Luego de la caída del gabinete que presidió Jorge del Castillo Gálvez, debido a la denuncia de irregularidades y delitos en la concesión de lotes petroleros, es obvio que queda en la ciudadanía la sensación de corrupción en algunos sectores que conducen el gobierno del presidente Alan García.
Se argumenta que las acciones de cabildeo o lobby que efectuaba el exdiputado Rómulo León Alegría son el reflejo de la corrupción en el gobierno y que se muestra el lado oscuro del poder. De cómo se usan las influencias para conseguir resultados que favorezcan intereses particulares.
Lo que supuestamente hacia León Alegría al “aceitar” (corromper) a ciertos funcionarios para conseguir resultados, no es lobby, no es política, es sencillamente corromper funcionarios. Allí se equivocan los medios y los analistas al vapulear las acciones de influencia frente a los gobernantes y funcionarios públicos.
El lobby es parte de una estrategia de incidencia política por parte de personas, organizaciones, gremios, sindicatos y/o empresas, para lograr que los poderes públicos, modifiquen, mantenga, eliminen o creen mecanismos y/o regulaciones que favorezca a sus intereses.
Por lo tanto, es un mecanismo legítimo de acción política, es la manera en que se hace conocer a los tomadores de decisiones de las problemáticas que se presentan en una sociedad y se les plantea la manera de solucionarlo.
Por ejemplo, el gremio de los exportadores manifiesta la necesidad que el tipo de cambio suba con el objeto de mejorar la competitividad de las exportaciones; se reúnen con los funcionarios y el ministro responsable, son invitados a las comisiones legislativas para exponer sus puntos de vista. Otros gremios puedan manifestar su desacuerdo con la medida, por lo que sucede una lucha política por conseguir que ciertos intereses prevalezcan en una coyuntura particular.

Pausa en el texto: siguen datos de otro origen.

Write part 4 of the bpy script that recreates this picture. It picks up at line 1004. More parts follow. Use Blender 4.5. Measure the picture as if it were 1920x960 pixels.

El tema es que sobre estas acciones hay un manto de oscuridad y una falta absoluta de transparencia en cuanto a las actividades de incidencia política y de lobby en particular que realizan las personas y organizaciones. Nuestra estructura patrimonialista de poder, es decir, la creencia de que el Estado es el botín del partido de gobierno y de sus amigos, han hecho que se enraícen prácticas corruptas sobre la gestión de intereses.
Justamente, por ello, en el año 2003 la entonces congresista Anel Townsend, propuso y logró que se apruebe la ley N° 28024, “ley que regula la gestión de intereses en la administración pública”, la misma que estable un registro de gestores y un detalle de las actividades que estos realizan en una oficina especializada de los registros públicos.
A pesar de la ley y de los mecanismos para su desarrollo legalizado, los actores, es decir, los funcionarios públicos y los gestores de intereses no aplican los alcances de la norma, ni menos la ley prevé medidas coercitivas de su incumplimiento.
En el caso concreto de los organismos públicos, no se conoce de la implementación de la ley por ejemplo en el parlamento nacional, presidencia de la República, los ministerios, gobiernos locales, regionales y municipales, empresas públicas, etc. Es decir, si no se toman las decisiones institucionales para que los gestores y los funcionarios registren sus actividades, poco efectiva será la ley.
Por eso afirmo que la cultura patrimonialista en el Estado pervive en los funcionarios, quienes creen que el Estado es su botín, su propiedad, que nadie tiene derecho de exigirles cuentas de sus actos, ni menos registrar y dar cuenta de sus contactos con los grupos de interés y de presión.